Their research also pointed out an inverted U-shaped relationship between competition and innovation—neither too little nor too much competition is beneficial for innovation. This offers excellent inspiration for China's current development of new quality productive forces. These experiences cemented my strong interest in economic growth research, leading me to propose the "Endogenous Growth Theory of Data Innovation" upon returning to China.
Later, while pursuing my Ph.D. at the University of Chicago, my keen interest in innovation and economic growth prompted me to drive forty minutes to Northwestern University to meet with Professor Mokyr. Professor Mokyr warmly invited me to audit his course on the history of technology.

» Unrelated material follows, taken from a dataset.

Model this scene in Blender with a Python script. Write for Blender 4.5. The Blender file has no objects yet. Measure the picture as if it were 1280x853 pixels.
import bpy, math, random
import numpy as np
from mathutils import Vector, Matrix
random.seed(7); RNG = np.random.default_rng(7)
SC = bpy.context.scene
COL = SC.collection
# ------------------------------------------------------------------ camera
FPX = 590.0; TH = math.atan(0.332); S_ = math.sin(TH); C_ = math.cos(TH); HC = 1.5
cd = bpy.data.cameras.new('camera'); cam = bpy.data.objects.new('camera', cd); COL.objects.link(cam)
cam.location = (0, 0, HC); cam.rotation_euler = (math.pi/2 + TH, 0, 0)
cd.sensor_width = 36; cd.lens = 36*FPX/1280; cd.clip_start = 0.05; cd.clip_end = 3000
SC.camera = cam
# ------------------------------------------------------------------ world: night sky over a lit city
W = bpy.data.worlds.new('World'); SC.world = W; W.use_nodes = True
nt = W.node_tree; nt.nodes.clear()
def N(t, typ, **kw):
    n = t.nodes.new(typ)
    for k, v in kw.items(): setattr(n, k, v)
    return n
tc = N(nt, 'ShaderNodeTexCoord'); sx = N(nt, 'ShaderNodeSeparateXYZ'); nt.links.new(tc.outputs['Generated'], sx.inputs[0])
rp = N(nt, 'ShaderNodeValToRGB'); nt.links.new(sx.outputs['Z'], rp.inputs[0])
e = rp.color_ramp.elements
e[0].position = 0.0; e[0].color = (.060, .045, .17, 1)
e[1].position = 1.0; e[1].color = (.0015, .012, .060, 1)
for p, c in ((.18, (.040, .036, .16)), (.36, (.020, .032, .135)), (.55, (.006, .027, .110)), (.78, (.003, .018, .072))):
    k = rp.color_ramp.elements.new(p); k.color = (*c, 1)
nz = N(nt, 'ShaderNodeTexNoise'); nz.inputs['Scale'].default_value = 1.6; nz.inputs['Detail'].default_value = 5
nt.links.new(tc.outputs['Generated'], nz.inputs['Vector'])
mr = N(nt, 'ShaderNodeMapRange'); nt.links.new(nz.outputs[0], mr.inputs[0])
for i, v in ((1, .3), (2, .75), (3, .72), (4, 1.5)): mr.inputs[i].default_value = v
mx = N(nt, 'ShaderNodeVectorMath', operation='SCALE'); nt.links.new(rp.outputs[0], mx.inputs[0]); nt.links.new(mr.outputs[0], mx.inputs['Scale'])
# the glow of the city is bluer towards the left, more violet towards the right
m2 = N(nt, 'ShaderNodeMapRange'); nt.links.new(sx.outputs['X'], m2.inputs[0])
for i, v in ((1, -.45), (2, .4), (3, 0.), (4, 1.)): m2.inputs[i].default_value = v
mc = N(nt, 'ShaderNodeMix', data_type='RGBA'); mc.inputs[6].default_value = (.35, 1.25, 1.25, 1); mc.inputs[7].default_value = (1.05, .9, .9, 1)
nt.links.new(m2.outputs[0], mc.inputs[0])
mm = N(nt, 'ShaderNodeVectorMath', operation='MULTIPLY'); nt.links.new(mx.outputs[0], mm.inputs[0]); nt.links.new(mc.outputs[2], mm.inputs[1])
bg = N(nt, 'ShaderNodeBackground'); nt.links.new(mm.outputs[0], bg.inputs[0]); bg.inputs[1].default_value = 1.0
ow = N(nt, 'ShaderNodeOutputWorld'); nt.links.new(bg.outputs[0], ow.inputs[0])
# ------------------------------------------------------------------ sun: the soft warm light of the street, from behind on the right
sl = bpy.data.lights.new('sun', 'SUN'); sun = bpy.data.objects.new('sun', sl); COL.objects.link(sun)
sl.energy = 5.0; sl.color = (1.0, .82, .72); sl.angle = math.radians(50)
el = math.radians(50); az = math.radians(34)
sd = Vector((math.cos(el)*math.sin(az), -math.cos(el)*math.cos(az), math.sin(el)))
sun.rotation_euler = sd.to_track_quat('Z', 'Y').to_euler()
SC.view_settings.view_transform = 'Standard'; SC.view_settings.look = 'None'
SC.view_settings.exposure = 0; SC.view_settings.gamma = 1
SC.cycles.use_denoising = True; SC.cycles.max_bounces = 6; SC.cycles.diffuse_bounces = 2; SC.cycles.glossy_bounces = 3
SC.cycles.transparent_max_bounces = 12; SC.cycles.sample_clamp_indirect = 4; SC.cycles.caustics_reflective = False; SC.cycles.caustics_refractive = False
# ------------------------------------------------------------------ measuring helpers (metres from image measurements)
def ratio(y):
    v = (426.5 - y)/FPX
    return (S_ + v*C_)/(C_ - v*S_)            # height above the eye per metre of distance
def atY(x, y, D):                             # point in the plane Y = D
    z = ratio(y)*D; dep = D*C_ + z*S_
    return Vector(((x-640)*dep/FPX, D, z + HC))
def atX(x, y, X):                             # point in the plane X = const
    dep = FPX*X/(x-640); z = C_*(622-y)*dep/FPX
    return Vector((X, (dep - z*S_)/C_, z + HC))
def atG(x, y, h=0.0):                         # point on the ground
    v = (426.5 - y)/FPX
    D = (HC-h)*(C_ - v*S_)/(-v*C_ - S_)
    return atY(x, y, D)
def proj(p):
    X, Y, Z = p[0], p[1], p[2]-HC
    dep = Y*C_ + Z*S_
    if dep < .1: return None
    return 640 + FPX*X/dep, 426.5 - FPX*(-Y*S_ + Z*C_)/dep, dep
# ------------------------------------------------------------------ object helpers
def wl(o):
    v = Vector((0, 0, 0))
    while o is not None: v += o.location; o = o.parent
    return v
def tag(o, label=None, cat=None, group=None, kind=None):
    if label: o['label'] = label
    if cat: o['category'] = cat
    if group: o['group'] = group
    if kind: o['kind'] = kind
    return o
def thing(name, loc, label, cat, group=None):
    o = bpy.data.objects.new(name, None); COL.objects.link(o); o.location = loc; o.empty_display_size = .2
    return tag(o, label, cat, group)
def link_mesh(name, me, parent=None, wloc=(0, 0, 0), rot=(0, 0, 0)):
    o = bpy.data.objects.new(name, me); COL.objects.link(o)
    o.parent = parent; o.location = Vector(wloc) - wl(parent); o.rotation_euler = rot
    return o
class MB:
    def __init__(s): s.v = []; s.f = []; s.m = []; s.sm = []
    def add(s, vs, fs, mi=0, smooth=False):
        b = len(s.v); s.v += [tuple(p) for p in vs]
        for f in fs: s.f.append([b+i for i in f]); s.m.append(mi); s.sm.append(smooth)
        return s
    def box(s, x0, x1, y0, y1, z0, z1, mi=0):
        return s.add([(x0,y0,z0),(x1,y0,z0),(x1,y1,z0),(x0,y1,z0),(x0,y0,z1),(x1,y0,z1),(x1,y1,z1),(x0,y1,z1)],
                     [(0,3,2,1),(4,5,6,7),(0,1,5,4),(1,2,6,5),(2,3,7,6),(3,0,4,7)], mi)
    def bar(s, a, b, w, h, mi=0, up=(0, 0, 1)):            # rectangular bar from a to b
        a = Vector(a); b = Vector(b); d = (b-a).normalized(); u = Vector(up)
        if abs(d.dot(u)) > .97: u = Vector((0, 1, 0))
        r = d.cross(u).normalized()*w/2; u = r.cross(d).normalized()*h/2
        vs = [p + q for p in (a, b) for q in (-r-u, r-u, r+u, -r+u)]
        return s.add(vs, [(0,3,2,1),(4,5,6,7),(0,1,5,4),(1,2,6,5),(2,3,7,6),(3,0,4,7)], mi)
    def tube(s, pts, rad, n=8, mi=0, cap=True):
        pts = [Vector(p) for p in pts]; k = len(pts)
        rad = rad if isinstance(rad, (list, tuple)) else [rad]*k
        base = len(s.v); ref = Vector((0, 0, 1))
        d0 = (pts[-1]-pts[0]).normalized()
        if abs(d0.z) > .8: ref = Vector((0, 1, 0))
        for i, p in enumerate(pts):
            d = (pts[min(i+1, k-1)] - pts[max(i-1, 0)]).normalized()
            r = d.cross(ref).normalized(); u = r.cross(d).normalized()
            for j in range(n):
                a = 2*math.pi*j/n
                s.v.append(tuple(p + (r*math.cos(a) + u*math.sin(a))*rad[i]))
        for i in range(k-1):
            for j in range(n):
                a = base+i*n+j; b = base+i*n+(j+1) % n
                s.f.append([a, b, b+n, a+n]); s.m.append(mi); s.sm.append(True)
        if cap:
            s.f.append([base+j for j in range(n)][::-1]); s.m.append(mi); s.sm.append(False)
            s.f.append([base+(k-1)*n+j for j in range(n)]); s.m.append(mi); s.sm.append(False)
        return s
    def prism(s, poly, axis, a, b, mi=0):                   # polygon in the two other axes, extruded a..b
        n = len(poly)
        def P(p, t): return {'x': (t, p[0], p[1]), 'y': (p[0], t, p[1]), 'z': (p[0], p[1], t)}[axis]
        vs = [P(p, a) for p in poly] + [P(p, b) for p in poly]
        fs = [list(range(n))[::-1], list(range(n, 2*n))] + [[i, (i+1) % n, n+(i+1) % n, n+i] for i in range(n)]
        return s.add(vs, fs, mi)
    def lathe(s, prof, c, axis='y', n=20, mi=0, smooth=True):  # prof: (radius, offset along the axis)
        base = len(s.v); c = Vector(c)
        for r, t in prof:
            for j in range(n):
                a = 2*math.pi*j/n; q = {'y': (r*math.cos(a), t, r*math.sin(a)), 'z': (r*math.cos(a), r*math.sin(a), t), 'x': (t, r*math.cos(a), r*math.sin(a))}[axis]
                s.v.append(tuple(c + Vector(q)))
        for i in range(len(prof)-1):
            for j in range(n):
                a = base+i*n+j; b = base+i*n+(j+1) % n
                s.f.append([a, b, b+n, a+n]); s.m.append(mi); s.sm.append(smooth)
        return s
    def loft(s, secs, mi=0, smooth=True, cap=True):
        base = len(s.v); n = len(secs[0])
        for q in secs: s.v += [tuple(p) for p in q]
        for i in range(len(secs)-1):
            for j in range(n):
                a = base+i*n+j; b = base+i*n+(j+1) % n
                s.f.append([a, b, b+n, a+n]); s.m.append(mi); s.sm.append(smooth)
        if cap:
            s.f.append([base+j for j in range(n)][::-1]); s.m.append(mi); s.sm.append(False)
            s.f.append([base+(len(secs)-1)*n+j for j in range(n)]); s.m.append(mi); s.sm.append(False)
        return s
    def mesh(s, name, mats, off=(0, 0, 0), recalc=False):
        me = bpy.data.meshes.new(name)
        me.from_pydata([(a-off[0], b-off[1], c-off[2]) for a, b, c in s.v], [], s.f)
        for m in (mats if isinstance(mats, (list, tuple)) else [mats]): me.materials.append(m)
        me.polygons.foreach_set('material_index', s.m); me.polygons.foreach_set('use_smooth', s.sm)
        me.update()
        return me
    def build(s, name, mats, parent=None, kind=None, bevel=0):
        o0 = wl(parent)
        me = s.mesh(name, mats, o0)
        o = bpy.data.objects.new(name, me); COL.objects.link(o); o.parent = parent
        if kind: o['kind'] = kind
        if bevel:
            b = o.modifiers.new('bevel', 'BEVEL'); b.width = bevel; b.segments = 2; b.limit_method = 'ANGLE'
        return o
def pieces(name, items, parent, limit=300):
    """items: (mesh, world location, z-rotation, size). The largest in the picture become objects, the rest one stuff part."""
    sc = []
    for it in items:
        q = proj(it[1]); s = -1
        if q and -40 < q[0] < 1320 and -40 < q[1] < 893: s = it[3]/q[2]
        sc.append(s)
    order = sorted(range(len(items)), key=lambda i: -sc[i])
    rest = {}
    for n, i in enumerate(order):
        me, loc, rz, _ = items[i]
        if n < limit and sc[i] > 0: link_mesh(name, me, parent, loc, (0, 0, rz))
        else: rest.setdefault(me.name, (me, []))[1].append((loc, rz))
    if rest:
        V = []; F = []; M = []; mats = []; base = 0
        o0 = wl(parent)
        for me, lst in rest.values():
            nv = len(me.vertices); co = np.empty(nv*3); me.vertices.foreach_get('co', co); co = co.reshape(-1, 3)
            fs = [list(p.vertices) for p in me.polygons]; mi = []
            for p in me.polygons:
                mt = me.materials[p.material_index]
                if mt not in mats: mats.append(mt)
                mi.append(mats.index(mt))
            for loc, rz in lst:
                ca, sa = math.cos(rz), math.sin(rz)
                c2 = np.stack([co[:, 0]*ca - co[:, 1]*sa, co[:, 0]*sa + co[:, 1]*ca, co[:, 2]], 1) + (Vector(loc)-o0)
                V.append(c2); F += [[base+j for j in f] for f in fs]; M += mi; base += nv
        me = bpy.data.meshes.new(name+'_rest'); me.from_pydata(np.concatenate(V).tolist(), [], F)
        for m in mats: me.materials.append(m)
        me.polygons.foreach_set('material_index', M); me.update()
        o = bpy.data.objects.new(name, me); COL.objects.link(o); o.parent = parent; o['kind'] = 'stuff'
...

Mokyr's research profoundly integrates intellectual history, political history, and economic history, combining vivid narratives with rigorous econometric methods to comprehensively examine the many mechanisms influencing economic growth. Influenced by Professor Mokyr, I also proposed a new mechanism for explaining long-term economic growth, particularly the origins of the Industrial Revolution—that the development of information carriers like papermaking and printing may have been a significant contributing factor.